Annual net migration to the United Kingdom reached a record high of 606,000 last year, official estimates showed on Thursday (25), heaping pressure on Prime Minister Rishi Sunak who has pledged to bring numbers down.
High levels of legal migration has long dominated Britain’s political discourse and the topic was one of the major drivers for the Brexit referendum in 2016.
For more than a decade, successive Conservative-led governments have promised to cut migration – once targeting a net figure of less than 100,000.
But data from the Office for National Statistics published on Thursday showed a net 606,000 people came to Britain in the year ending December 2022. Previous data covering the year ending June 2022 had shown a net figure of 504,000.

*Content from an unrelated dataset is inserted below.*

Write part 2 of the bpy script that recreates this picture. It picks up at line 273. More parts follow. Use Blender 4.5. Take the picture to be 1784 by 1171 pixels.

The leaders of the Brexit campaign had argued that leaving the European Union would give Britain greater control of its borders and many who voted to leave cited high migration and the pressure they said that put on public services as a factor in their decision.
But in recent years, Britain has opened visa schemes for people in Ukraine and former colony Hong Kong, while companies in sectors such as engineering, construction and catering have urged the government to allow them to hire international staff.
Net migration to Britain in 2015, the year before the referendum, was 329,000.
Sunak has pledged to reduce legal migration without giving a target. Earlier this week, the government said it would remove the right of some international students to bring family members into the country.
Sunak has also vowed to crack down on illegal migration after tens of thousands of people arrived on small boats across the channel in recent years.